Le débat politique actuel porte sur les détails techniques du revenu minimum vital, notamment sur le montant, les groupes cibles et le modèle de financement. Mardi 7 avril, Alberto Garzon a déclaré dans une interview que l’Espagne appelle l’Europe à une « sortie partagée », avec des fonds adaptés sans qu’il s’agisse de prêts. M. Escrivà avait déjà fait un calcul pour une politique de ce type, lorsqu’il était président de l’AIREF (autorité indépendante pour la responsabilité fiscale). Avec 1,8 million de bénéficiaires, le coût s’élèverait à environ 5,5 milliards d’euros. Ce calcul est basé sur un montant de 430 euros pour les ménages dont le revenu disponible serait compris entre 263 euros et 497 euros par mois, selon le nombre d’individus du foyer. Son coût descendrait à 3,5 milliards d’euros si des prestations similaires étaient supprimées. Toutefois, ce calcul est grandement remis en question et est rendu obsolète par la crise sanitaire, sociale et économique en cours.

Quelques mots sur le processus de mise en place politique

Cette politique d’urgence s’est considérablement affinée lors d’une réunion entre Pablo Iglesias, la Ministre de l’emploi Yolanda Díaz, le Ministre de l’inclusion de la Sécurité Sociale et de la Migration Jose Luis Escrivà, ainsi que plusieurs représentant·es de groupes d’intérêts clés en Espagne, dont des ONG comme Oxfam, Cáritas, la FACUA (une association de défense des consommateurs·trices) Cermi (une association de défense des personnes en situation de handicap), ainsi que différents syndicats dont la Confédération syndicale des Commissions ouvrières (CCOO) et l’Union Générale des Travailleurs (UGT).
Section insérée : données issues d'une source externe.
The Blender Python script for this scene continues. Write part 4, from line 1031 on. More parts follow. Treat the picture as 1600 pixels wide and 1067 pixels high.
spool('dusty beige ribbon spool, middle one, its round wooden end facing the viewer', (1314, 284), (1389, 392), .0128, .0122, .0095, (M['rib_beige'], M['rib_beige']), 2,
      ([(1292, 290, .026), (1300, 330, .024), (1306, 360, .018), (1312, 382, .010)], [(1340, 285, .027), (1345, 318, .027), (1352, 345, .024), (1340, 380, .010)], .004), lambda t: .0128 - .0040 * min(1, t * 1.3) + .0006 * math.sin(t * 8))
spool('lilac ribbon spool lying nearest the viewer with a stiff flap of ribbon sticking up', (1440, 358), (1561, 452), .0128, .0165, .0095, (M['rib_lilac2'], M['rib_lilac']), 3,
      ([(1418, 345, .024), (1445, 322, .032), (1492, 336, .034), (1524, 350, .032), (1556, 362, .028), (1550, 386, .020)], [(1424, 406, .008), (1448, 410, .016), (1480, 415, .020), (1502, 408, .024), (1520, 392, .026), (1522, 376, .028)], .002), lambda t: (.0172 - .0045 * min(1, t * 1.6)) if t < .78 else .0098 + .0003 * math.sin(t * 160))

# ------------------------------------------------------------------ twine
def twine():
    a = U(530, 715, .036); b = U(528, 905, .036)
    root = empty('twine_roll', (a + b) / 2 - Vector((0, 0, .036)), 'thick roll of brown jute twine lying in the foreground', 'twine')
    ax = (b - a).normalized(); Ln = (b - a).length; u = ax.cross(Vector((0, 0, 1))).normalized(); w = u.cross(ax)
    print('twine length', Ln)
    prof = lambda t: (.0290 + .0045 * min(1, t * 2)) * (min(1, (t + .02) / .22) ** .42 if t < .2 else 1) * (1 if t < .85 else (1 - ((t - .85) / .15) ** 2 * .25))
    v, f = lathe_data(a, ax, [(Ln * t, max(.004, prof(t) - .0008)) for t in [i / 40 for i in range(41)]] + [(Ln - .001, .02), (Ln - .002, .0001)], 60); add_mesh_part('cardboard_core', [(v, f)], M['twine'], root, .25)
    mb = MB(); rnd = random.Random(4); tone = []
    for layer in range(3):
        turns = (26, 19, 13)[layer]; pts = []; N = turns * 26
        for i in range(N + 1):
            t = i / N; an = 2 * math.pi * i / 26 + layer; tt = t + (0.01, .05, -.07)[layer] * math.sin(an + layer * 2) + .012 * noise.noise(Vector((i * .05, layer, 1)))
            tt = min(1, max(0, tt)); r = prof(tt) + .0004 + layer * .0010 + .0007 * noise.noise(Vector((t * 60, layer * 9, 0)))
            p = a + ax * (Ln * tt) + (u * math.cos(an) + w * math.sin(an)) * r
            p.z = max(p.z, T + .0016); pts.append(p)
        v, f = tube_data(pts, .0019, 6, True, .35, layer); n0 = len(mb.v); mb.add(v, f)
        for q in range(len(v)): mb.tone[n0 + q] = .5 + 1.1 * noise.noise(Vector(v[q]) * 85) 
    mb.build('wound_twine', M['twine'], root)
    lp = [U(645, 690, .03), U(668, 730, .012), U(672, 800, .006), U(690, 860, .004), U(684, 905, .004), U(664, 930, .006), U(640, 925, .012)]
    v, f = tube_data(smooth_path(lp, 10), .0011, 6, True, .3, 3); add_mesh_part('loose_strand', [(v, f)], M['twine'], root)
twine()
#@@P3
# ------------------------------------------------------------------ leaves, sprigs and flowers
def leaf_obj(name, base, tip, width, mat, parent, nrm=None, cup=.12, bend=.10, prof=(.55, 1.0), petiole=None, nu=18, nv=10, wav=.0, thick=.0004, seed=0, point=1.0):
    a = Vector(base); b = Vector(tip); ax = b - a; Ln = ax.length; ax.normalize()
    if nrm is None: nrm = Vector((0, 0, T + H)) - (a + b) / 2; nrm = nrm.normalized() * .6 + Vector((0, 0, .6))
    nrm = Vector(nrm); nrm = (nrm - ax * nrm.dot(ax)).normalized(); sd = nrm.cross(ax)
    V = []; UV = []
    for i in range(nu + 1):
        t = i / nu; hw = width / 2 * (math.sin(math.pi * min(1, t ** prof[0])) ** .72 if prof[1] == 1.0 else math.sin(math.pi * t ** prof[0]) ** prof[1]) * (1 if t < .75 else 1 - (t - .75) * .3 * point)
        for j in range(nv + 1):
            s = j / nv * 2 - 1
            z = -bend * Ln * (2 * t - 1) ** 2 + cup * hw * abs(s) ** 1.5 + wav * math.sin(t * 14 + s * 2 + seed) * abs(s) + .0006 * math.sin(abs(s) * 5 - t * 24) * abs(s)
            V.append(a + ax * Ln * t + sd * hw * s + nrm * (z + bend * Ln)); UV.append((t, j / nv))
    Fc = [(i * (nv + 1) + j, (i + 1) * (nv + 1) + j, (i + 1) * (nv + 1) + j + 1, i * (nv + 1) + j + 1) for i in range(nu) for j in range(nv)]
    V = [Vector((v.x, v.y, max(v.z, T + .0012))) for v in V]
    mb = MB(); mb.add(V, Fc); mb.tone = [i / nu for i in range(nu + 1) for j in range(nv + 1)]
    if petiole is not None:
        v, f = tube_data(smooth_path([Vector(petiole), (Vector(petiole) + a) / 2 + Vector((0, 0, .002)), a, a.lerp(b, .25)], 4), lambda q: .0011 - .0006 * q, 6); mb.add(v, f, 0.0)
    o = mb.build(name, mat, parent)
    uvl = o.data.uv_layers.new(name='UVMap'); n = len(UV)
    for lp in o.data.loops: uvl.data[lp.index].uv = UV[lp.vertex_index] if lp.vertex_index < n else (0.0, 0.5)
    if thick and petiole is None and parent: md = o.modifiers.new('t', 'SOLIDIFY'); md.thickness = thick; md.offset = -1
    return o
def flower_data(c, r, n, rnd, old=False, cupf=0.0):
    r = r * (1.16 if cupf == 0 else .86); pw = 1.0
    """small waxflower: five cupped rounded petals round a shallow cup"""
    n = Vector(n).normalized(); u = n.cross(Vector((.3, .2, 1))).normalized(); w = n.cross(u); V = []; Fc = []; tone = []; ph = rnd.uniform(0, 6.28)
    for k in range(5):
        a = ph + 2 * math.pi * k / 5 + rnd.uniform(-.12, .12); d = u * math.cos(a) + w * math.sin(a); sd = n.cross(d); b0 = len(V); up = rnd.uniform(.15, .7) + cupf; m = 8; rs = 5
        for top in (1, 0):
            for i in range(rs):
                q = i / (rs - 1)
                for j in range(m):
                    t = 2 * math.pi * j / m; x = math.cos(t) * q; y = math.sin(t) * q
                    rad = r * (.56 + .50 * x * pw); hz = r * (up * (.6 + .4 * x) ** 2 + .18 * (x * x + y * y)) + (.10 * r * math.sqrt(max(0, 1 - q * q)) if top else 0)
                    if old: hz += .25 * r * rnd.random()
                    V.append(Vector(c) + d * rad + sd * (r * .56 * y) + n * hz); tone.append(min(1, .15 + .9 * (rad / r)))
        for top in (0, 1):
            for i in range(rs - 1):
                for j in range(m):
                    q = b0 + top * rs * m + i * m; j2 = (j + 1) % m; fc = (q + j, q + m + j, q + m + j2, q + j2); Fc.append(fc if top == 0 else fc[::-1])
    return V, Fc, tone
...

La Confédération espagnole des entreprises (CEOE), principale organisation patronale du pays a, quant à elle, refusé de participer aux discussions. Cependant, Pablo Iglesias a été en contact téléphonique avec des personnalités clés du monde des affaires et du secteur bancaire qui ont parlé positivement de cette mesure, et a également été en contact avec Antonio Garamendi, le président de la CEOE, avec lequel il a échangé quelques données.

Un revenu minimum vital transitoire pour répondre à l’urgence

Étant donné que la mise en place de cette proposition de revenu minimum prendrait environ trois mois le gouvernement a travaillé à la mise en place d’une mesure “transitoire” (IMVP, ingreso minimo vital puente), qui serait appliquée en urgence. Le 16 avril, le gouvernement a annoncé vouloir le rendre effectif dès le mois de mai. Ce revenu minimum vital transitoire serait compris entre 500 et 950 euros par ménage, selon le nombre d’enfants, il sera aussi versé aux personnes seules dont les revenus sont inférieurs à 200 euros ou inférieurs à 450 euros si le ménage est composé de deux personnes ou plus. Le montant des prestations sera plus élevé pour celles et ceux qui ont des enfants à charge. Le gouvernement a annoncé que cette mesure est temporaire et devrait être en vigueur pendant une durée de 3 mois, jusqu’à l’approbation du revenu minimum vital permanent.

Dans une interview récente, le ministre José Luis Escrivà a estimé le nombre de bénéficiaires de cette mesure d’urgence à 1 million de ménages, dont 10% de ménages monoparentaux et 3 millions d’individus. Il a également précisé que cette prestation ne serait pas annulée immédiatement après le retour à l’emploi du/de la bénéficiaire mais prendrait fin quand sa situation économique sera à nouveau stabilisée.

Bien que les détails du dispositif ne soient pas encore tous tranchés, il est évident que cette mesure est loin de s’apparenter à un quelconque revenu de base et elle semble encore plus éloignée de son objectif de réduction de la pauvreté dans le pays. Selon le dernier rapport du Réseau Européen Contre la Pauvreté et l’Exclusion , l’Espagne en 2019 comptait 12,3 millions de personnes en risque de pauvreté et d’exclusion sociale. Le dispositif en cours de discussion ne toucherait qu’à peine le tiers d’entre elles.